EXERCISE OBJECTIVE: Find the lines that hold "scene". Report only how many there are.

RECORDS FOR THIS EXERCISE:

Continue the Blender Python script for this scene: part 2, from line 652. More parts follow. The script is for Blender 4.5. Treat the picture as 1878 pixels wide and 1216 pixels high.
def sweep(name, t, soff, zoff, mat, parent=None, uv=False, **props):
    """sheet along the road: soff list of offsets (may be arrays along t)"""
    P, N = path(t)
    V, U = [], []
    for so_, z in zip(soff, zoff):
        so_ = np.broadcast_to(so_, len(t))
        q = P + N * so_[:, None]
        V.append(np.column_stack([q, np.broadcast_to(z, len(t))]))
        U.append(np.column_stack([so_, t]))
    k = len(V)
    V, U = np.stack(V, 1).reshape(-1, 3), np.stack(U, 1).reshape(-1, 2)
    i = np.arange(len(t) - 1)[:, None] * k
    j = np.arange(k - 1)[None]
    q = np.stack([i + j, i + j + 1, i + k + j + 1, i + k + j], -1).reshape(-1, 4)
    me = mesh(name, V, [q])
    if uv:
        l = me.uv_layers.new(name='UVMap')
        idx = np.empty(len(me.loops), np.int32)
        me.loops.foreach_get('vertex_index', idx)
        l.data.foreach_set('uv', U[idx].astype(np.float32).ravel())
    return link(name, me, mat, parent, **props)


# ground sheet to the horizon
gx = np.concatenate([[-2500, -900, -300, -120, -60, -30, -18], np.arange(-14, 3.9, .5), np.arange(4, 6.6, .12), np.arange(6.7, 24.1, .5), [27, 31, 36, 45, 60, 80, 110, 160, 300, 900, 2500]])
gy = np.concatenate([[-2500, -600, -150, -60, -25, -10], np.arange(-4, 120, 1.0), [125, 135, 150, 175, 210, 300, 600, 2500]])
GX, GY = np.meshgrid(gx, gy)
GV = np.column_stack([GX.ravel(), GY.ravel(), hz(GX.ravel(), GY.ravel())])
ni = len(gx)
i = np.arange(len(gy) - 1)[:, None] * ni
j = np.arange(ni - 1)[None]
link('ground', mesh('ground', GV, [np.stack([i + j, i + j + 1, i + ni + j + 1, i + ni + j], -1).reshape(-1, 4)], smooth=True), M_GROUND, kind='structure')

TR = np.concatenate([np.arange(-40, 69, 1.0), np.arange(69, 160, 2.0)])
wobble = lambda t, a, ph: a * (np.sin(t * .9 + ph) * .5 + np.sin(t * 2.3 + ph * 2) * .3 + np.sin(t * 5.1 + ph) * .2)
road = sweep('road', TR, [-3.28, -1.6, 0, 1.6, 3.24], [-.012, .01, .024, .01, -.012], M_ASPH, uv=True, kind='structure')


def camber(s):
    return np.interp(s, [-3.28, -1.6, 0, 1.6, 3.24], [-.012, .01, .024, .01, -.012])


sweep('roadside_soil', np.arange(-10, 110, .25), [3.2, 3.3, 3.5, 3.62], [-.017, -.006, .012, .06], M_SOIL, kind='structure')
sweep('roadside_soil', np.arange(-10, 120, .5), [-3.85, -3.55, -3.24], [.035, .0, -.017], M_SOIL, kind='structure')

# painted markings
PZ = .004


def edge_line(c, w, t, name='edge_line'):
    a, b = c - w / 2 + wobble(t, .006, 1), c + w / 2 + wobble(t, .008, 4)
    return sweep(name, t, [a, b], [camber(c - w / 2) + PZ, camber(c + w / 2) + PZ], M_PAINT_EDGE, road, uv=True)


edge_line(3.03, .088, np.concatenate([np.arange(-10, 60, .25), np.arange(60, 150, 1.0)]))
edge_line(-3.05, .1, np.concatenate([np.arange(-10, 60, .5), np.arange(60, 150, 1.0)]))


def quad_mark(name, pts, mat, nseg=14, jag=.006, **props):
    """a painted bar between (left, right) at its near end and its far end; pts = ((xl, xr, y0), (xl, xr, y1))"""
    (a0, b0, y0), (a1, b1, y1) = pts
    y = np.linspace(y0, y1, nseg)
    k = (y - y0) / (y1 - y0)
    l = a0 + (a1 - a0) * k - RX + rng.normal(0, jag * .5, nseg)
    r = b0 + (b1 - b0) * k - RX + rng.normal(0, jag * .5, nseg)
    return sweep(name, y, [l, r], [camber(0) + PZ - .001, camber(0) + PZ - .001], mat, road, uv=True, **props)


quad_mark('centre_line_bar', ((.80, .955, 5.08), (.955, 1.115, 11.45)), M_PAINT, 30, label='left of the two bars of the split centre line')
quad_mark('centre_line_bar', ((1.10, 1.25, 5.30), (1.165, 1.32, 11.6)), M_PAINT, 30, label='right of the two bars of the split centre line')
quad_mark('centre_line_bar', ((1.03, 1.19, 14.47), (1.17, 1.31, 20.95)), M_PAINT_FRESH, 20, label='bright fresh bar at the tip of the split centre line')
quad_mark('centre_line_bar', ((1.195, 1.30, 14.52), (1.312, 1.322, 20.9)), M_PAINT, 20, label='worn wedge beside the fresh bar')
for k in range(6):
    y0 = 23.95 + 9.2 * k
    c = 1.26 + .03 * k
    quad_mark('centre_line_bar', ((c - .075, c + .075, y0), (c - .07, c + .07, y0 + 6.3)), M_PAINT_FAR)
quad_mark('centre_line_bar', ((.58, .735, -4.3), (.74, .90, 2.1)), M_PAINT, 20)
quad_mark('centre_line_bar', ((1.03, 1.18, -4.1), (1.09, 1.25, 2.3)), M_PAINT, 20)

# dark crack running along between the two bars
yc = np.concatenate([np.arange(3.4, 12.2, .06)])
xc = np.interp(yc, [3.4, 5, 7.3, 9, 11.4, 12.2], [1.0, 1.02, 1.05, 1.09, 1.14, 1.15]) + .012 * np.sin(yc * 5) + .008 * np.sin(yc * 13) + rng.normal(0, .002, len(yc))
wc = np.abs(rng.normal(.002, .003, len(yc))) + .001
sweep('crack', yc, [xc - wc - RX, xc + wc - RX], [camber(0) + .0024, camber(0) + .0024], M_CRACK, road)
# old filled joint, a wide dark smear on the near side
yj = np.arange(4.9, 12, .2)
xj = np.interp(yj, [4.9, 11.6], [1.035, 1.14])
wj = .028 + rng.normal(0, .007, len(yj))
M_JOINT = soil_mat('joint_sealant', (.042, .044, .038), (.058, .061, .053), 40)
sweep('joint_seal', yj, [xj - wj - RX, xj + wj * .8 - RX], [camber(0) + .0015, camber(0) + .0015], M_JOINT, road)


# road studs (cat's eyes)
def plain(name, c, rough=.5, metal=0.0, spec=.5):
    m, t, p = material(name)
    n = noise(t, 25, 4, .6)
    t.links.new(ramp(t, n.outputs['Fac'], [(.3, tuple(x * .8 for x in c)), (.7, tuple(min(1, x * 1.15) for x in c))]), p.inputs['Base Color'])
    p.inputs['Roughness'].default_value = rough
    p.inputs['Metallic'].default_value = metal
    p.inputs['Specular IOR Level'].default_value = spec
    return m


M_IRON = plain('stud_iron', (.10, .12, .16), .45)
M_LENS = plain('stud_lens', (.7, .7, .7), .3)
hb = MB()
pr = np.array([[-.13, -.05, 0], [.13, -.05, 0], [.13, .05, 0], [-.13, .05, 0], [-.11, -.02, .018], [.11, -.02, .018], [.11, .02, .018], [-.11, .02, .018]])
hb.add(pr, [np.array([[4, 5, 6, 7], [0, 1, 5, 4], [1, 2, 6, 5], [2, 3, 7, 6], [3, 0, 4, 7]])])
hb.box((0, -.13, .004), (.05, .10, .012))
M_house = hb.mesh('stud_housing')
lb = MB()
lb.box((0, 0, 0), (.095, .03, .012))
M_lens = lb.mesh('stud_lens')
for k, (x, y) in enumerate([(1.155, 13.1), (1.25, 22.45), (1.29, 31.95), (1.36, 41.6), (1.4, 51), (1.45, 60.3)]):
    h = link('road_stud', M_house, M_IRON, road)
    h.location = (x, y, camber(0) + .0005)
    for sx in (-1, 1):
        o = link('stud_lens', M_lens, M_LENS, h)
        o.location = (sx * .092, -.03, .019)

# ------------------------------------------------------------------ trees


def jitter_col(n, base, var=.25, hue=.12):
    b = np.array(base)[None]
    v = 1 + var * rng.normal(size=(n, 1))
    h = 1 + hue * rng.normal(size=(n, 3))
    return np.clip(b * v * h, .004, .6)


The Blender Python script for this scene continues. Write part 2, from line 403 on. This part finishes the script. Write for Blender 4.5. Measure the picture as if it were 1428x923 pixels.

TASK OUTPUT: 2